ARMS OPTIMISM. Long-range-missile pact possible, says US official in Geneva

The chief United States negotiator in Soviet-American talks aiming at historic 50 percent cuts in strategic (long-range) offensive arsenals, thinks an agreement might be possible this year. In a rare on-the-record interview that seemed in part a response to increasingly public Soviet comments about the negotiations, Ronald F. Lehman said, ``We believe we could conclude a START [Strategic Arms Reductions Talks] treaty soon, perhaps even this year. But it would require the Soviet Union to step up to the big issues, such as sublimits.''

United States State Department spokesman Charles Redman said much the same thing July 31, the day the Soviets presented a draft treaty at the START negotiations in Geneva. Various American spokesmen have pressed for a public-relations advantage in presenting (a)Washington as the side prepared to move fast on final agreement; (b)Moscow as the side holding up a deal by artificially linking START to killing the US Strategic Defense Initiative (``star wars'') program.

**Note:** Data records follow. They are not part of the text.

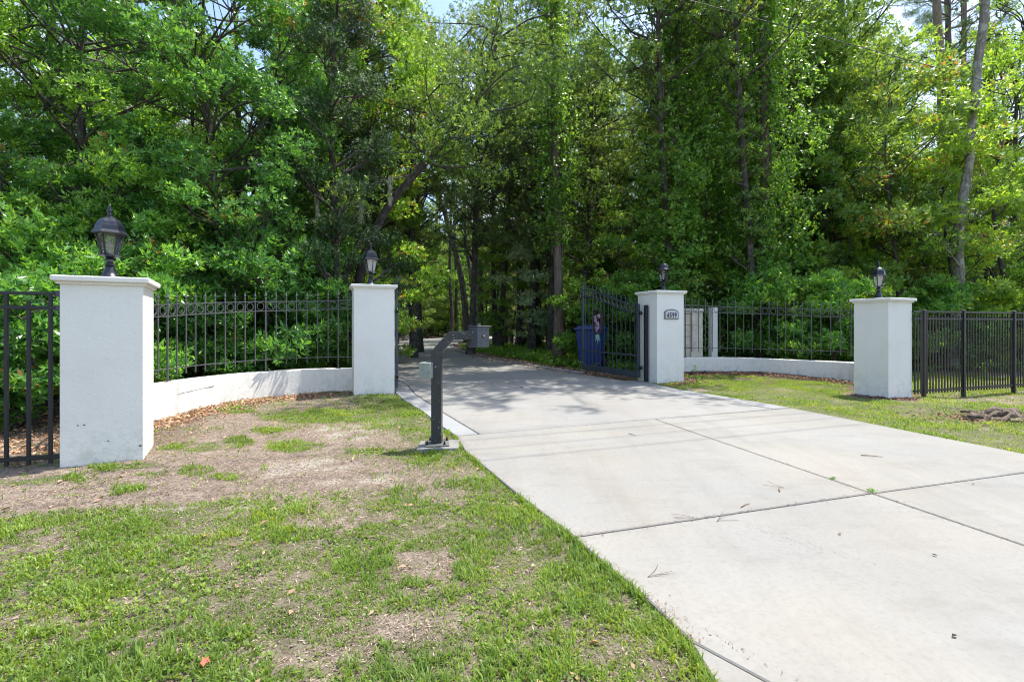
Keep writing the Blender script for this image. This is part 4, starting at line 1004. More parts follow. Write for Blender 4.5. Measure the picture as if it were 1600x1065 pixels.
bare_tree('forked_tree', [(at(741, 40), 40, 0), up(738, 450, 40), up(728, 380, 40), up(722, 250, 40)], .24, .12, 'bark_oak', 'dark trunk between the leaning tree and the straight tree', (10, 20, 3, 16, 'oak_grey'))
bare_tree('thin_tree', [(at(706, 45), 45, 0), up(704, 440, 45), up(706, 300, 45)], .2, .12, 'bark_oak', 'thin dark trunk left of the access box at the bend', (10, 20, 3, 14, 'oak'))
bare_tree('thin_tree', [(at(713, 47), 47, 0), up(713, 440, 47), up(709, 280, 47)], .2, .12, 'bark_oak', 'second thin dark trunk close beside the first at the bend', (10, 20, 3, 14, 'oak_grey'))
for i, (px, d, tpx, r, lb) in enumerate([(791, 27, 795, .16, 'slim dark trunk in the shade right of the access box'), (812, 24, 806, .2, 'shaded trunk midway between access box and driveway pine'), (836, 22, 842, .2, 'shaded trunk left of the driveway pine'), (680, 52, 684, .22, 'distant trunk straight beyond the driveway bend'), (664, 50, 655, .2, 'distant trunk at the left of the driveway bend')]):
    bare_tree('shaded_tree', [(at(px, d), d, 0), up(px + 1, 420, d), up(tpx, 250, d), up(tpx, 120, d)], r, r * .5, 'bark_oak', lb, (7, 15, 2.6, 16, 'oak_grey' if i % 2 else 'oak'))

place('vine_clad_pine', VPINE, at(873, 15.6), 15.6, 0, 1, 1, 'pine with bare reddish trunk below and vines above beside the driveway', 'tree', crown_name='vines')
o = place('vine_clad_tree', VIN[0], at(1052, 14.0), 14.0, .5, .92, 1.0, 'tall tree cloaked in hanging vines left of the plaque pillar lantern', 'tree', crown_name='vines')
place('vine_clad_tree', VIN[0], at(1100, 15.4), 15.4, 2.5, .92, 1.05, 'tall vine covered tree right above the plaque pillar', 'tree', crown_name='vines')
place('vine_clad_tree', VIN[1], at(1190, 13.6), 13.6, 1.0, .85, 1.0, 'broad dark vine tower between the two right pillars', 'tree', crown_name='vines')
place('vine_clad_tree', VIN[1], at(940, 21), 21, 3.4, .8, 1, 'vine covered tree between driveway pine and the open gate', 'tree', crown_name='vines')

place('oak_tree', CAN[0], 5.1, 14.4, -.5, 1, 1, 'high oak crown rising out of the left vine covered tree', 'tree', leaf='oak')
place('oak_tree', CAN[0], 7.5, 13.9, -.75, .95, 1, 'high oak crown rising out of the broad vine tower', 'tree', leaf='oak')
place('oak_tree', CAN[0], 6.6, 15.5, -.95, 1.05, .9, 'high oak crown leaning from the right vine covered tree', 'tree', leaf='oak')

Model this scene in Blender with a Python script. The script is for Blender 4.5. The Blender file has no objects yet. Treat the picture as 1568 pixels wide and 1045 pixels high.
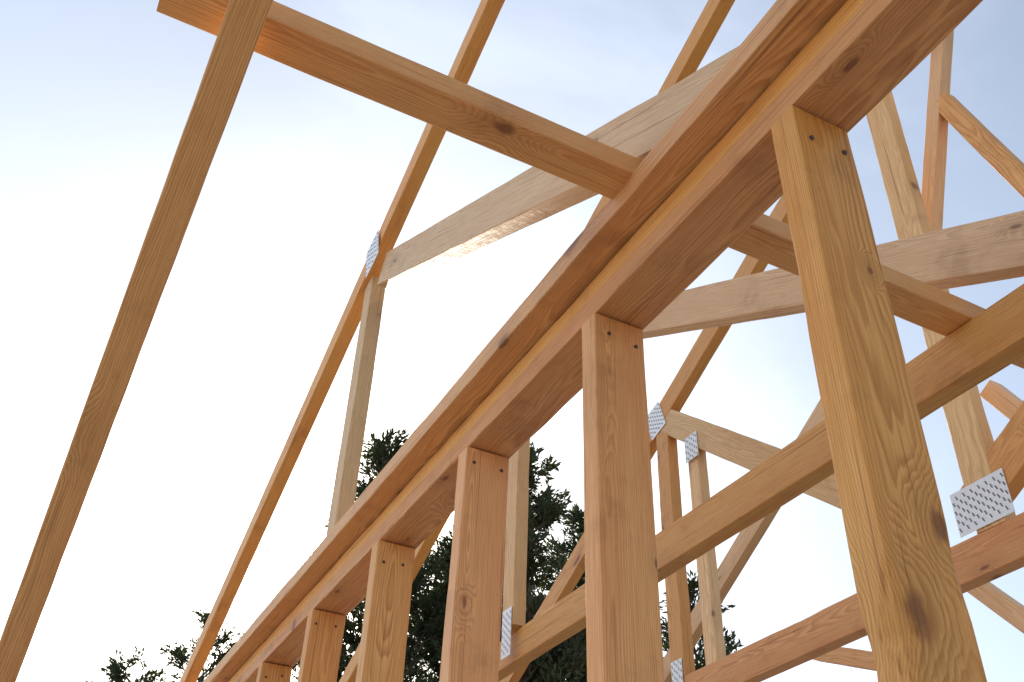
import bpy, bmesh, math, random
from mathutils import Vector, Matrix, noise
S=1.25; CZ=1.7          # metres per layout unit, eye height
def W(x,y,z): return Vector((x*S,y*S,z*S+CZ))
COL=bpy.context.collection
# ------------------------------------------------------------------ materials
class NT:
    def __init__(s,mat): s.t=mat.node_tree; s.n=s.t.nodes; s.l=s.t.links
    def node(s,ty,**k):
        nd=s.n.new(ty)
        for a,b in k.items(): setattr(nd,a,b)
        return nd
    def put(s,sock,v):
        if v is None: return
        if isinstance(v,bpy.types.NodeSocket): s.l.new(v,sock)
        else: sock.default_value=v
    def m(s,op,a,b=None,c=None,clamp=False):
        nd=s.node('ShaderNodeMath',operation=op,use_clamp=clamp)
        s.put(nd.inputs[0],a); s.put(nd.inputs[1],b); s.put(nd.inputs[2],c); return nd.outputs[0]
    def v(s,op,a,b=None,scale=None):
        nd=s.node('ShaderNodeVectorMath',operation=op)
        s.put(nd.inputs[0],a); s.put(nd.inputs[1],b)
        if scale is not None: s.put(nd.inputs['Scale'],scale)
        return nd.outputs['Value'] if op in('LENGTH','DOT_PRODUCT') else nd.outputs[0]
    def noise(s,vec,scale,detail=2,rough=.5,dist=0):
        nd=s.node('ShaderNodeTexNoise'); s.put(nd.inputs['Vector'],vec)
        nd.inputs['Scale'].default_value=scale; nd.inputs['Detail'].default_value=detail
        nd.inputs['Roughness'].default_value=rough; nd.inputs['Distortion'].default_value=dist
        return nd
    def mr(s,v,a,b,c=0,d=1,ty='SMOOTHSTEP'):
        nd=s.node('ShaderNodeMapRange',interpolation_type=ty)
        s.put(nd.inputs['Value'],v)
        for i,q in zip(('From Min','From Max','To Min','To Max'),(a,b,c,d)): s.put(nd.inputs[i],q)
        return nd.outputs['Result']
    def mix(s,f,a,b,bt='MIX'):
        nd=s.node('ShaderNodeMix',data_type='RGBA',blend_type=bt)
        s.put(nd.inputs[0],f); s.put(nd.inputs[6],a); s.put(nd.inputs[7],b); return nd.outputs[2]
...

Nonetheless, the conditional optimism expressed by Mr. Lehman has a new tone. ``Until the Soviet Union responded to our draft treaty with [one] of their own,'' he said, ``to say that we thought we could get a START treaty even by the end of this year was simply theoretical.''

``Now that they've put down their treaty, and we've had a chance to examine it, we can say that it's a practical possibility.''

Lehman cautioned, however, ``But there is a lot of work to be done, and it isn't going to be easy.''

According to Lehman, START negotiations are at the same stage now that the intermediate-range nuclear forces (INF) talks were at two months ago. There are some key outstanding issues that must be resolved at a political level, but in the meantime the negotiators can proceed with of writing up common treaty language in areas where the two sides agree or are approaching agreement. Then, if superpower leaders make the political breakthroughs to conclude a treaty, they could fill in the big blanks of the text at a summit.

The Soviet START draft keeps this option open, in paralleling the structure of the American draft submitted last May and picking up some of its specific language. Lehman comments, ``Their new treaty, while it shows no movement on the big issues, is nonetheless a straightforward and business-like presentation of their position and will permit us to remove a large amount of the underbrush, such that if agreement could be reached on the big issues, we should be able to conclude a full-fledged treaty in a reasonable period of time.... The truth is we have made tremendous progress in the last year, and we have a shot at it.''

Lehman sees a further positive sign in the fact that the Soviet Union has endorsed the ``acceleration'' of START negotiations that the US proposed.

Soviet Foreign Minister Eduard Shevardnadze, meeting with overall chief US negotiator Max Kampelman in Geneva last week, agreed to increase the number of ``working groups'' in the START talks and to assign more people to the Soviet team, as the US had requested. Until now, the Soviet delegation in Geneva had been shifting negotiators back and forth between the START and INF talks, often leaving the START team short-handed.

The remaining big issues include sublimits, mobile missiles, sea-launched cruise missiles (SLCMs), and verification.

Both sides agreed at the superpower summit at Reykjavik, Iceland, last October on the target of halving their strategic offensive arsenals to 1,600 launchers and 6,000 warheads. Under this total ceiling the US wants subceilings for each side of 4,800 ballistic missile warheads, of which only 3,330 may be land-based intercontinental ballistic missiles (ICBMs), of which only 1,650 may be heavy ICBMs or have more than six warheads. The purpose of subceilings is to ensure that the most destabilizing weapons, capable of executing a disabling first strike on the adversary's missiles, are reduced proportionally to the total. Before Reykjavik the Soviet Union itself put forward various offers on sublimits, but it retracted these after the summit.

On mobile missiles, the US wants to ban them altogether, while the Soviet Union does not. On SLCMs, Moscow wants to limit nuclear SLCMs with ranges of over 600 kilometers to 400 each, while Washington opposes this, saying that it would actually cripple conventional SLCMs, since there is no way to distinguish between nuclear- and conventionally tipped cruises.

In a photo caption that accompanied a story on disarmament in the Aug. 11 Monitor, a man was incorrectly identified as US chief negotiator for long-range weapons, Ronald Lehman. The man in the photo is Alexei Obukhov, the Soviet deputy chief negotiator.